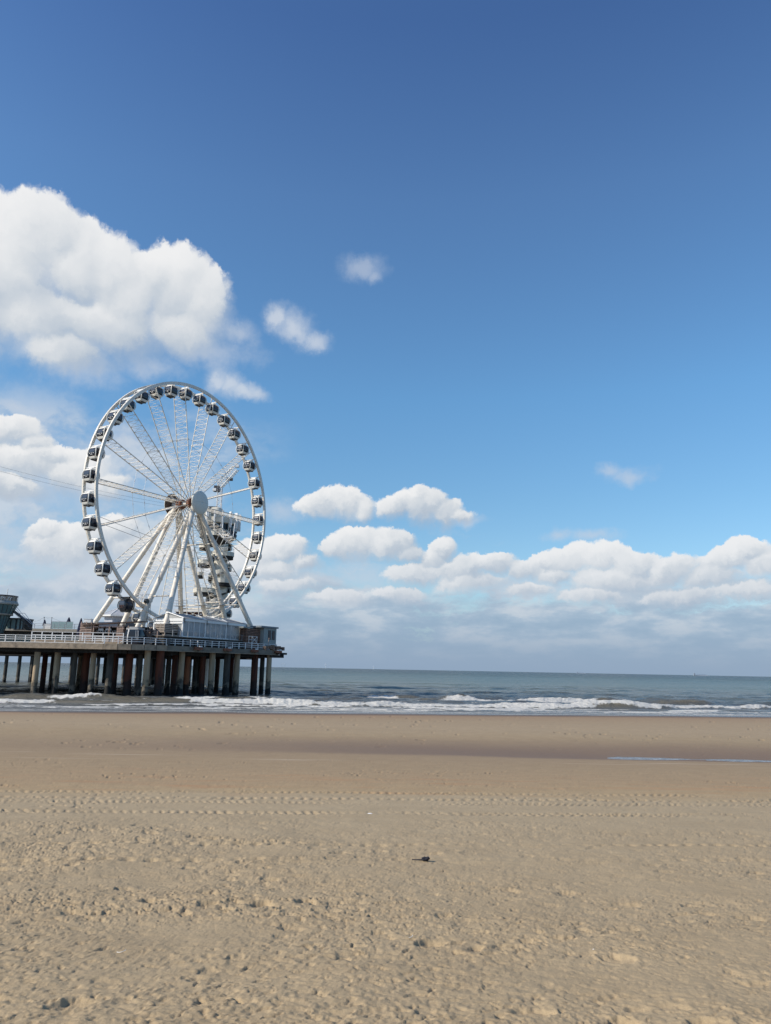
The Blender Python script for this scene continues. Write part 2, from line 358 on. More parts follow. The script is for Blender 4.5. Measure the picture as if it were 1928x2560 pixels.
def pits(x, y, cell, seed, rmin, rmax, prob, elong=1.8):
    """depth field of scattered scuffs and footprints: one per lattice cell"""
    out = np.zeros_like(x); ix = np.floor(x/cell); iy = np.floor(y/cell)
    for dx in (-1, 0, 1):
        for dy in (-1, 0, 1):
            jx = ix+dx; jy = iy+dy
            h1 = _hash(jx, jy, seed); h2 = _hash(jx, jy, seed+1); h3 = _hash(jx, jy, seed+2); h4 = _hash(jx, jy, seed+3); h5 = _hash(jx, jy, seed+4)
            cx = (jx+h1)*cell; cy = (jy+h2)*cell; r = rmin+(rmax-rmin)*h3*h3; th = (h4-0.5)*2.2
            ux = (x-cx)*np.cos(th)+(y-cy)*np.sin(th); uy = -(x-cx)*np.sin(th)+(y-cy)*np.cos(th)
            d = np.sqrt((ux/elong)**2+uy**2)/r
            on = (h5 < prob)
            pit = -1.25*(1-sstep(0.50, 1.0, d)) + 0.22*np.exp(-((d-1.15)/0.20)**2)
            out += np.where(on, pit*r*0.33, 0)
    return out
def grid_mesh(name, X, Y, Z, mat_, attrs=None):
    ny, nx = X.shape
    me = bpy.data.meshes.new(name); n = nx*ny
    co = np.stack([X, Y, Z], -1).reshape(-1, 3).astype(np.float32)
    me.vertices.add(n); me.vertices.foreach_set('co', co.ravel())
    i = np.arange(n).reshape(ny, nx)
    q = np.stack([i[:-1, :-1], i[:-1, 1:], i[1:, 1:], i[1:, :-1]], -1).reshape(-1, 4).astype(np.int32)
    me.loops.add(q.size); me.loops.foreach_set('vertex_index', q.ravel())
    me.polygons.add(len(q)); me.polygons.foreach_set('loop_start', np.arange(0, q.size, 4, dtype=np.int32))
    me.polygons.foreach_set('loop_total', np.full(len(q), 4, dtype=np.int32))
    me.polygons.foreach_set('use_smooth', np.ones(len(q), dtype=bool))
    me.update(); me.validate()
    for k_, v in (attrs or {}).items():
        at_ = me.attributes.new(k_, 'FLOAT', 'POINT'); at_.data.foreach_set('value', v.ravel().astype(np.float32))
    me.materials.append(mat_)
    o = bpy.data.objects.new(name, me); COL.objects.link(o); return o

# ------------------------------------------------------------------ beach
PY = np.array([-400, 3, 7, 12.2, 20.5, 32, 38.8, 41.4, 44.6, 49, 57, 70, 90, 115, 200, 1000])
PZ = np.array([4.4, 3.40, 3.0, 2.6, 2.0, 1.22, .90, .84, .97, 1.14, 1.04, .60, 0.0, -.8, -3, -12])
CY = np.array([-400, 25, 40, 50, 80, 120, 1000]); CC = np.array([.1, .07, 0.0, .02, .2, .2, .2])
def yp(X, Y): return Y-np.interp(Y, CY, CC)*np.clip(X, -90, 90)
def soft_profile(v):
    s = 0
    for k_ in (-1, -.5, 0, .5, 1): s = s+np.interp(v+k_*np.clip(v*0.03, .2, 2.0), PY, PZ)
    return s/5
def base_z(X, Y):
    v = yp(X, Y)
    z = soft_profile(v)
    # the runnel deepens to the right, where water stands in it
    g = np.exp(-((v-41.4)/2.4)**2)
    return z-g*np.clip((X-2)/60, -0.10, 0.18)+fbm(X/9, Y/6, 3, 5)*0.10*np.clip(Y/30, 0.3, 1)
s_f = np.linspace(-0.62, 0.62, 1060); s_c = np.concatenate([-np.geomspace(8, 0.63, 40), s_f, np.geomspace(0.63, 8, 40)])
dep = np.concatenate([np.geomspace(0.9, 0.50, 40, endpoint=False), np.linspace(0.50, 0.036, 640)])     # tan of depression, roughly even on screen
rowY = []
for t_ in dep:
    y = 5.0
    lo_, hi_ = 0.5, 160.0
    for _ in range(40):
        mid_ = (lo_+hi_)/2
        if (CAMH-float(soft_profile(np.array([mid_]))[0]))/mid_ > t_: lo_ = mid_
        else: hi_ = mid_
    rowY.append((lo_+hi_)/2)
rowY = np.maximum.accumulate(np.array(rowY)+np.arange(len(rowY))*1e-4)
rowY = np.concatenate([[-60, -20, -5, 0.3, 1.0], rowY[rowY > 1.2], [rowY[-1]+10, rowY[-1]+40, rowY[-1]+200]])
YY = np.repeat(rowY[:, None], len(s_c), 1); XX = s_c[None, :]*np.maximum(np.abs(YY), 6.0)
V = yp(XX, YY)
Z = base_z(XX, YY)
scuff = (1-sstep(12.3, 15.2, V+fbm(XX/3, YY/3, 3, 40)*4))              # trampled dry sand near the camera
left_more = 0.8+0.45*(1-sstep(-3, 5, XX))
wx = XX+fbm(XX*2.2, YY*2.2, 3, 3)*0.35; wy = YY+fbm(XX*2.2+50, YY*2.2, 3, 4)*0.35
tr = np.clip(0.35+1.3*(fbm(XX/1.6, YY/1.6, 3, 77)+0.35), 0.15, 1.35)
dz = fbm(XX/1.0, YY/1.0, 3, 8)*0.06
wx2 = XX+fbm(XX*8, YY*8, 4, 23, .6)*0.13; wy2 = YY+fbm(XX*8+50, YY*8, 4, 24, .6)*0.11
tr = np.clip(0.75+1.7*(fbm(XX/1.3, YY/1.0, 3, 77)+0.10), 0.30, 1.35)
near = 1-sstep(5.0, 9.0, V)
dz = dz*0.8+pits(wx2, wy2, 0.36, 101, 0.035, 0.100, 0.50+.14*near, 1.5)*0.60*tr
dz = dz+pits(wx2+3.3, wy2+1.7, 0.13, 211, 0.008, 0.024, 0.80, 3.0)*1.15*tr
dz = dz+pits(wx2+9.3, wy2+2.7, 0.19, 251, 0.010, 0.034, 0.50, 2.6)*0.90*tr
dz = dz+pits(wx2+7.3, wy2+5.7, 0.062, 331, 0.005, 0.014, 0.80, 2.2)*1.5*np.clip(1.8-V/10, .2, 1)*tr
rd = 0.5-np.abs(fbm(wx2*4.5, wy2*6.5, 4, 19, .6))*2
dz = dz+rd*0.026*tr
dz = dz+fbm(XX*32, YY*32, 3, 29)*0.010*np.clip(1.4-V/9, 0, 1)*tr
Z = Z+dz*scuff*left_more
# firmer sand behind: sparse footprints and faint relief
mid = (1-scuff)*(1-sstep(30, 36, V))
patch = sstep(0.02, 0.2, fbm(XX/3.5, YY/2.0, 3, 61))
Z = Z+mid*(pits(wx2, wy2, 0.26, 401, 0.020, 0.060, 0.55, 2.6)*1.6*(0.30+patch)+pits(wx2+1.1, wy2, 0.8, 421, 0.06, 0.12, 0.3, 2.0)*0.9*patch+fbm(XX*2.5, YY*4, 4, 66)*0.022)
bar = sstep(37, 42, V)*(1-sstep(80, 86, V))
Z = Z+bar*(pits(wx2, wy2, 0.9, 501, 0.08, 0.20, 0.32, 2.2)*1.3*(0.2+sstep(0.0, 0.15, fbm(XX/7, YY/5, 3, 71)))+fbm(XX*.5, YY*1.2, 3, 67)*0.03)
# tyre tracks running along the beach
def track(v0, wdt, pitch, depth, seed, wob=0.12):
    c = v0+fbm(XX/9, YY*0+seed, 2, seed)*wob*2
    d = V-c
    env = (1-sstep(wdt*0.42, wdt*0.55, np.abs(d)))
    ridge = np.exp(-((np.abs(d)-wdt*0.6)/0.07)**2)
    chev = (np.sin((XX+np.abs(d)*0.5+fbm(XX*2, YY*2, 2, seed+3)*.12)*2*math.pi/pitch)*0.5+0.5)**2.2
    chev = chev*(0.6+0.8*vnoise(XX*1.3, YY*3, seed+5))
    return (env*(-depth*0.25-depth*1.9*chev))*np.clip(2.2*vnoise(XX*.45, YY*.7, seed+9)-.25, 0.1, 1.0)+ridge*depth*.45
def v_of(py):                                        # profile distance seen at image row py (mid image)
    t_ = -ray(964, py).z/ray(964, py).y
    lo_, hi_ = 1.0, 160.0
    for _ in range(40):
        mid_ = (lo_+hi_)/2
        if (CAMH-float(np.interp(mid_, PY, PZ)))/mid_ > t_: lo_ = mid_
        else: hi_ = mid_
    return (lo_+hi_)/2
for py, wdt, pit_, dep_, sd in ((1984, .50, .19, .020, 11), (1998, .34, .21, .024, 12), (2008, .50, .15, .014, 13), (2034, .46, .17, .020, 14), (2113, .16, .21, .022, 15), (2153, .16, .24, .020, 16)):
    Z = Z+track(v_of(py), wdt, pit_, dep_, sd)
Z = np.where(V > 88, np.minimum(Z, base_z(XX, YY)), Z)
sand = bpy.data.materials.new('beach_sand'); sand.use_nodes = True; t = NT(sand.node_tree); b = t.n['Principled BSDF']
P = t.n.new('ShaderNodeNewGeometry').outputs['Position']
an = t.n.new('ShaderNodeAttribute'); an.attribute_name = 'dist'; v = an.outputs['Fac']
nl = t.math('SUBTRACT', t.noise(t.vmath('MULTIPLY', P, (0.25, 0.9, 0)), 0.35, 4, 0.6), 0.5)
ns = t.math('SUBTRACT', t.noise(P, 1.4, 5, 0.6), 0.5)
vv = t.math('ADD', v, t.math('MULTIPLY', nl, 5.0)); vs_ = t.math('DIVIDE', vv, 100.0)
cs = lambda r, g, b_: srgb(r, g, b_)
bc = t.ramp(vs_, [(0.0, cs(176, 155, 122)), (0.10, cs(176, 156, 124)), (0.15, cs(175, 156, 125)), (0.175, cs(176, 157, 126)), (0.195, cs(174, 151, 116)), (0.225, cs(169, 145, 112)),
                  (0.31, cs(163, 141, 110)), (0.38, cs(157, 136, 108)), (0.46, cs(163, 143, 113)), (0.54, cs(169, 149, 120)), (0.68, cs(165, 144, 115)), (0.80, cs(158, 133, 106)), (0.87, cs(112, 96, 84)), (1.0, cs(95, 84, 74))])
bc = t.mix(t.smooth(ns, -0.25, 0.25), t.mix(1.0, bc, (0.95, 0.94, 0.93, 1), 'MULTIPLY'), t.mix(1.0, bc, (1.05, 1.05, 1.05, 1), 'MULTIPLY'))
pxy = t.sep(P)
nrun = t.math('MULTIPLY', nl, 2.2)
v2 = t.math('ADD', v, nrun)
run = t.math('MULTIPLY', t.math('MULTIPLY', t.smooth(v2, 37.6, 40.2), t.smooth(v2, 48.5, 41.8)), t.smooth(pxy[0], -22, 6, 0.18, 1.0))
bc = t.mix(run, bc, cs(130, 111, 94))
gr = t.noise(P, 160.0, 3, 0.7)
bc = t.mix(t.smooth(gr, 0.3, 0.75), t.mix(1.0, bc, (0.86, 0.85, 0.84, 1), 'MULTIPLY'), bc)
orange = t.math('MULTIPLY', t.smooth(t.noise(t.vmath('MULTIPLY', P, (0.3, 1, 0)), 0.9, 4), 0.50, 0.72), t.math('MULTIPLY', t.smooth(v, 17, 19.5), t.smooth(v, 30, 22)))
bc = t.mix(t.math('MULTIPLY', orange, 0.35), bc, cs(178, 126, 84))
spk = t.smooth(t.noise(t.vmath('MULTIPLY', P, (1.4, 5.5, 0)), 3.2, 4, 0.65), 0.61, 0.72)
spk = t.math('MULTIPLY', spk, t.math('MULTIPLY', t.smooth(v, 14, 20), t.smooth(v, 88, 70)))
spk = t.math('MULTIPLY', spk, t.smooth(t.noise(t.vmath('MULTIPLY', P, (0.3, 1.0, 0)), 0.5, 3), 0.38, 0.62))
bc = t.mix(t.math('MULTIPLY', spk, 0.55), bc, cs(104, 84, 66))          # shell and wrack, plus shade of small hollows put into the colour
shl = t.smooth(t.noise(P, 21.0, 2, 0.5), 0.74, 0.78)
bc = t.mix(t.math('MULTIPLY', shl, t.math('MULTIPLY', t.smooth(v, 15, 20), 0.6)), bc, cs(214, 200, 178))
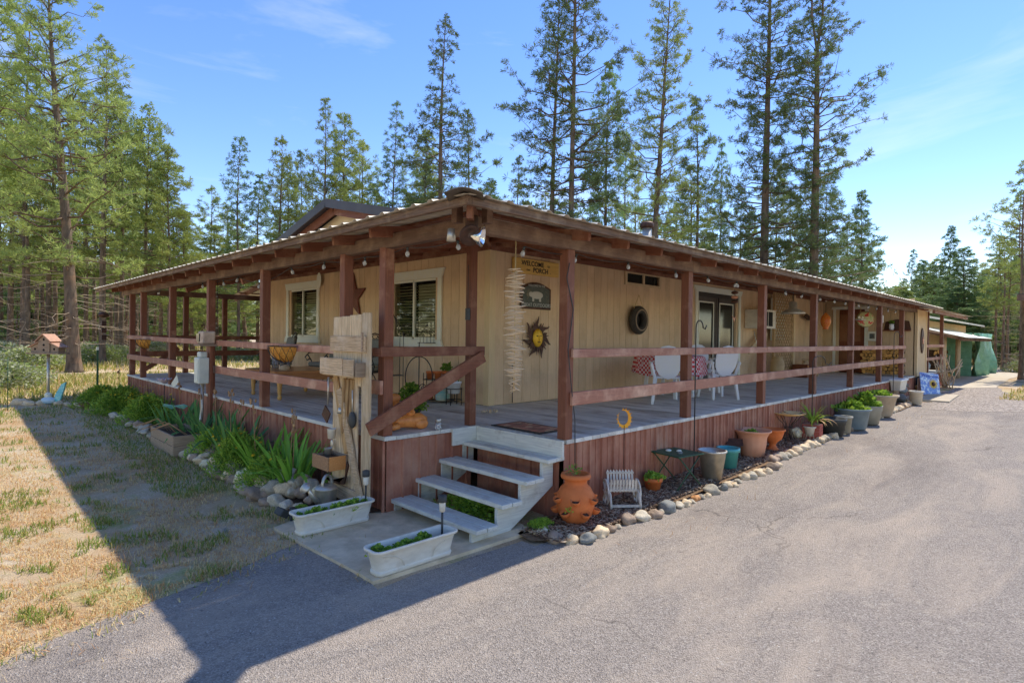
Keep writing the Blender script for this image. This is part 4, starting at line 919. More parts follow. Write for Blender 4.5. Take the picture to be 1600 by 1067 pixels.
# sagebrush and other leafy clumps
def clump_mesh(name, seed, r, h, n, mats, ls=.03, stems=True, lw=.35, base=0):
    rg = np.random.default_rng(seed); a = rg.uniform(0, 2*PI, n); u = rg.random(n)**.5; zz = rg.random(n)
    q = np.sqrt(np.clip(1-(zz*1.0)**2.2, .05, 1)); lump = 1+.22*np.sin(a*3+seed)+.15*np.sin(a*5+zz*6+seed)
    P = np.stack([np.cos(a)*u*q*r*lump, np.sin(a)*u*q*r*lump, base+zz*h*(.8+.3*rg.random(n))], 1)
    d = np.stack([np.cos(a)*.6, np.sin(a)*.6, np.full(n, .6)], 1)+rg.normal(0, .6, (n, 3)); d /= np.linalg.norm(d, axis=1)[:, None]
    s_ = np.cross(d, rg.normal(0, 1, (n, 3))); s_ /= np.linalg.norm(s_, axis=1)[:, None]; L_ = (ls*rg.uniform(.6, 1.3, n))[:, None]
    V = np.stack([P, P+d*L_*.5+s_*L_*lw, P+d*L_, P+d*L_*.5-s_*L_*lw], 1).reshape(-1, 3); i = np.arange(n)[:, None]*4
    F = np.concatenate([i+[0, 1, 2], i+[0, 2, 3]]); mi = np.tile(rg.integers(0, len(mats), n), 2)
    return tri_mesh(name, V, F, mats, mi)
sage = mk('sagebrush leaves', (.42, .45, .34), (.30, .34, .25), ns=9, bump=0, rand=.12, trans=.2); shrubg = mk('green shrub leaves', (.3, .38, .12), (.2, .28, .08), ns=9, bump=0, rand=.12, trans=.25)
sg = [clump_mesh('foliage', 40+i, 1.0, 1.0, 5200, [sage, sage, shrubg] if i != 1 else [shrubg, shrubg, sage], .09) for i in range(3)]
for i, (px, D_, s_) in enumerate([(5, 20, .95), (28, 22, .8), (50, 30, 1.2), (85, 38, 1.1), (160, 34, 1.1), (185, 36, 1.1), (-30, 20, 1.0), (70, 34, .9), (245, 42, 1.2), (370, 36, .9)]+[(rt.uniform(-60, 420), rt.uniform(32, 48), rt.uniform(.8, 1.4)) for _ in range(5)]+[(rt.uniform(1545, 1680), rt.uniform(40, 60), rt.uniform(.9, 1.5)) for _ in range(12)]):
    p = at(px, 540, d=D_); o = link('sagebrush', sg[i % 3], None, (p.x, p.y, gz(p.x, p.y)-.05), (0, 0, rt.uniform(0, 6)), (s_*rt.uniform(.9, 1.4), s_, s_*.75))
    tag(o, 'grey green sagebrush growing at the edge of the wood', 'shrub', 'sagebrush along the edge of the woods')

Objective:
Find the lines holding "parts" and list every one.

Answer for the task:
The Blender Python script for this scene continues. Write part 2, from line 358 on. More parts follow. The script is for Blender 4.5. Measure the picture as if it were 1928x2560 pixels.
Keep writing the Blender script for this image. This is part 4, starting at line 919. More parts follow. Write for Blender 4.5. Take the picture to be 1600 by 1067 pixels.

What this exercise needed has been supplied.